Here's a panoramic of the Blackwater Draw. It does not look like eastern New Mexico in any capacity, and I love it. As a city boy from Albuquerque, I'm used to a lot of terrain. On the west side of Albuquerque, you can see where the valley dips into the Rio Grande before it rises into the Sandia Mountain Range. While this is nowhere near that scale, it was a very welcome change for me personally. In the center, you can faintly see a white building—that's where most of the digging occurred.
This is a closer look at the building on the mile-long round trail that leads to it. There's a short way to go and a long way to go. As a self-proclaimed outdoorsman, I took the long road. By the way, if you decide to go on the trail, bring plenty of water, clothes to keep you cool and a hat. I made the mistake of doing none of that, and I suffered from light dehydration and some light heat exhaustion. Don't be a Dillon, folks. Visit the site prepared.
Another pretty photo of the trail about fifty feet away from where I took the photo prior. Nothing super-duper special other than being gorgeous.
I reached the site about ten minutes after the previous photo. Not a super long walk. The interior of the building has some stairs and a walkway through the layers of the ground, although this is not open to the public. ENMU science students come out to the site to study and learn on occasion, which is why these paths exist. Also, I am still struggling to decide if those are actual bones or if they were planted there so the real bones could be studied in a lab or what have you. I mean, there are so many that it would make more sense to leave them there, but at the same time, they don't look real! I guess that's what happens when you're buried in the dirt for ten thousand years.

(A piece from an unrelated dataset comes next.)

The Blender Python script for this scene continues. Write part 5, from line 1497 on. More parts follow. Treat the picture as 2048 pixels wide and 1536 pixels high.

As far as I can tell, this one is a lower jaw bone of some sort of animal. Uh, yeah… I know science, as a digital filmmaking major. I don't know what the story is behind all the bones underneath it, but I'm immensely curious. Was it like a prehistoric elephant burial ground? Did a little lion-looking cub explore it to prove he could be king? Who's to say? Not me, that's for sure.
Anyway, that's as much space as I'm willing to occupy for now.
Speaking of space, be on the lookout for another blog about science in the future! Spoilers: I rant about space and how cool it is and how it works and stuff. It's so cool.
The Blackwater Draw Museum is open year-round:
Sunday: 12 p.m.-5 p.m.
Monday: Closed
Tuesday-Saturday: 9 a.m.-12 p.m. and 1 p.m.-5 p.m.
The Landmark is open seasonally April through May and September through October:
Saturday and Sunday: 9 a.m.-5 p.m.
Monday-Friday: Closed
Museum and Landmark fees:
ENMU Students/Under 6: FREE
Seniors (60+): $2
Adults (16-59): $3
Other Students/Military/Children (6-15): $1
That's all that's left to say about the ENMU-seums! You guys like that title? I came up with it myself, and it's the peak of my existence. It all goes downhill from there, you know? I will never top that amount of cleverness with anything else, which is all probably untrue.
Thank you for reading all my dumb jokes and thoughts about things around Portales! Also, please go find these museums and give them your time and attention. They all go through a lot of maintenance for students. I guarantee that there's something for everyone throughout history, be it prehistoric or modern.